Problem requirements:
Output every line below exactly.

Rows from a 3D scene dataset
++++++++
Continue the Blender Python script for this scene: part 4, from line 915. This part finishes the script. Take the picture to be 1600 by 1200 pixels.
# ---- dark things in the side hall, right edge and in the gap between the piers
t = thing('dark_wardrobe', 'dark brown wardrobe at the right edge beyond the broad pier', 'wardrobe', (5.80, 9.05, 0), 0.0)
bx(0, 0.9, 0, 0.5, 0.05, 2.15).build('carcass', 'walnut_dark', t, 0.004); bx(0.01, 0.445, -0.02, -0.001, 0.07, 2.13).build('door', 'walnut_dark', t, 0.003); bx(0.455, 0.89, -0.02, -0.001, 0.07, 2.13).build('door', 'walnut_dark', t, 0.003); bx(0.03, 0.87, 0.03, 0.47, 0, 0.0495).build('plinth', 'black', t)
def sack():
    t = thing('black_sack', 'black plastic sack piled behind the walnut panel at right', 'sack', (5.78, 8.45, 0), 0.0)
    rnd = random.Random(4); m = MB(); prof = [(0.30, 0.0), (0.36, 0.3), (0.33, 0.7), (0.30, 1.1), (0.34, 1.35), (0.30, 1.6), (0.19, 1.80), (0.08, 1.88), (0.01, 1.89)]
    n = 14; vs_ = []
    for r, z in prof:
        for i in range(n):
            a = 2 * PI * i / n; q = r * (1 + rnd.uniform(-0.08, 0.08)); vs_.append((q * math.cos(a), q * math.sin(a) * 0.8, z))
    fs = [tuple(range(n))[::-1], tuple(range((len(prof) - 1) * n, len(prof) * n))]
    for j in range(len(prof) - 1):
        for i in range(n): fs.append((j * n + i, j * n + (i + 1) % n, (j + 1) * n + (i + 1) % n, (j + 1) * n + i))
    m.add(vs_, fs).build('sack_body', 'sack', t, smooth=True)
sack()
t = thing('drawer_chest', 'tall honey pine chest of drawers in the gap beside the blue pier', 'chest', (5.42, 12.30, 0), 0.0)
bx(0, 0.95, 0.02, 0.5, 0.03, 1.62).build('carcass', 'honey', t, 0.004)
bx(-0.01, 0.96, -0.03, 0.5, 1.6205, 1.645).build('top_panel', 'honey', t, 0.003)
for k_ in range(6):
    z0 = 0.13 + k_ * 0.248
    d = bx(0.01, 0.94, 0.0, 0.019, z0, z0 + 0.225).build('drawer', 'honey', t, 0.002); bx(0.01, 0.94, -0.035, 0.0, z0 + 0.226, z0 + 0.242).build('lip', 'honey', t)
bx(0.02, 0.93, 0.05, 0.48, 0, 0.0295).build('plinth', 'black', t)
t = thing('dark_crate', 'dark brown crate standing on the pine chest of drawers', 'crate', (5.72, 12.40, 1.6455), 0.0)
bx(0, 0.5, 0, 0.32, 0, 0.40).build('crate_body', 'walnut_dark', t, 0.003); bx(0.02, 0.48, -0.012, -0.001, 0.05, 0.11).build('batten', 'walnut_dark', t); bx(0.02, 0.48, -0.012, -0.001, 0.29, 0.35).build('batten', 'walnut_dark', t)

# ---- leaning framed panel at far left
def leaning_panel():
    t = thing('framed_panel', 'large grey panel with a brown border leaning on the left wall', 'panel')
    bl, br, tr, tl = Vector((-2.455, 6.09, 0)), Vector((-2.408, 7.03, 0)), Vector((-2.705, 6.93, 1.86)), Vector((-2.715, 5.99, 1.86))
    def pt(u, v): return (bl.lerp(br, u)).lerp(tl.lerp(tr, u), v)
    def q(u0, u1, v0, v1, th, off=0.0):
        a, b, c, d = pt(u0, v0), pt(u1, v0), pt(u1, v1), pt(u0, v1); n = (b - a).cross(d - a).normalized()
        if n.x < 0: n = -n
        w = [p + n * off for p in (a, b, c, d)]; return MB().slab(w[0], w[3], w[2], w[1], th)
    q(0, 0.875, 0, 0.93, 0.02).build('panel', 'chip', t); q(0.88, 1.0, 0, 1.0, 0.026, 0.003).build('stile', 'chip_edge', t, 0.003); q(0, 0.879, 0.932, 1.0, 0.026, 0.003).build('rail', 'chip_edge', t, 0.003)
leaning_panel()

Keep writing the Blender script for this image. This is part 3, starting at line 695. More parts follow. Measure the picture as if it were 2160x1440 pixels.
++++++++
Finished exercise:
Continue the Blender Python script for this scene: part 4, from line 915. This part finishes the script. Take the picture to be 1600 by 1200 pixels.
# ---- dark things in the side hall, right edge and in the gap between the piers
t = thing('dark_wardrobe', 'dark brown wardrobe at the right edge beyond the broad pier', 'wardrobe', (5.80, 9.05, 0), 0.0)
bx(0, 0.9, 0, 0.5, 0.05, 2.15).build('carcass', 'walnut_dark', t, 0.004); bx(0.01, 0.445, -0.02, -0.001, 0.07, 2.13).build('door', 'walnut_dark', t, 0.003); bx(0.455, 0.89, -0.02, -0.001, 0.07, 2.13).build('door', 'walnut_dark', t, 0.003); bx(0.03, 0.87, 0.03, 0.47, 0, 0.0495).build('plinth', 'black', t)
def sack():
    t = thing('black_sack', 'black plastic sack piled behind the walnut panel at right', 'sack', (5.78, 8.45, 0), 0.0)
    rnd = random.Random(4); m = MB(); prof = [(0.30, 0.0), (0.36, 0.3), (0.33, 0.7), (0.30, 1.1), (0.34, 1.35), (0.30, 1.6), (0.19, 1.80), (0.08, 1.88), (0.01, 1.89)]
    n = 14; vs_ = []
    for r, z in prof:
        for i in range(n):
            a = 2 * PI * i / n; q = r * (1 + rnd.uniform(-0.08, 0.08)); vs_.append((q * math.cos(a), q * math.sin(a) * 0.8, z))
    fs = [tuple(range(n))[::-1], tuple(range((len(prof) - 1) * n, len(prof) * n))]
    for j in range(len(prof) - 1):
        for i in range(n): fs.append((j * n + i, j * n + (i + 1) % n, (j + 1) * n + (i + 1) % n, (j + 1) * n + i))
    m.add(vs_, fs).build('sack_body', 'sack', t, smooth=True)
sack()
t = thing('drawer_chest', 'tall honey pine chest of drawers in the gap beside the blue pier', 'chest', (5.42, 12.30, 0), 0.0)
bx(0, 0.95, 0.02, 0.5, 0.03, 1.62).build('carcass', 'honey', t, 0.004)
bx(-0.01, 0.96, -0.03, 0.5, 1.6205, 1.645).build('top_panel', 'honey', t, 0.003)
for k_ in range(6):
    z0 = 0.13 + k_ * 0.248
    d = bx(0.01, 0.94, 0.0, 0.019, z0, z0 + 0.225).build('drawer', 'honey', t, 0.002); bx(0.01, 0.94, -0.035, 0.0, z0 + 0.226, z0 + 0.242).build('lip', 'honey', t)
bx(0.02, 0.93, 0.05, 0.48, 0, 0.0295).build('plinth', 'black', t)
t = thing('dark_crate', 'dark brown crate standing on the pine chest of drawers', 'crate', (5.72, 12.40, 1.6455), 0.0)
bx(0, 0.5, 0, 0.32, 0, 0.40).build('crate_body', 'walnut_dark', t, 0.003); bx(0.02, 0.48, -0.012, -0.001, 0.05, 0.11).build('batten', 'walnut_dark', t); bx(0.02, 0.48, -0.012, -0.001, 0.29, 0.35).build('batten', 'walnut_dark', t)

# ---- leaning framed panel at far left
def leaning_panel():
    t = thing('framed_panel', 'large grey panel with a brown border leaning on the left wall', 'panel')
    bl, br, tr, tl = Vector((-2.455, 6.09, 0)), Vector((-2.408, 7.03, 0)), Vector((-2.705, 6.93, 1.86)), Vector((-2.715, 5.99, 1.86))
    def pt(u, v): return (bl.lerp(br, u)).lerp(tl.lerp(tr, u), v)
    def q(u0, u1, v0, v1, th, off=0.0):
        a, b, c, d = pt(u0, v0), pt(u1, v0), pt(u1, v1), pt(u0, v1); n = (b - a).cross(d - a).normalized()
        if n.x < 0: n = -n
        w = [p + n * off for p in (a, b, c, d)]; return MB().slab(w[0], w[3], w[2], w[1], th)
    q(0, 0.875, 0, 0.93, 0.02).build('panel', 'chip', t); q(0.88, 1.0, 0, 1.0, 0.026, 0.003).build('stile', 'chip_edge', t, 0.003); q(0, 0.879, 0.932, 1.0, 0.026, 0.003).build('rail', 'chip_edge', t, 0.003)
leaning_panel()

Keep writing the Blender script for this image. This is part 3, starting at line 695. More parts follow. Measure the picture as if it were 2160x1440 pixels.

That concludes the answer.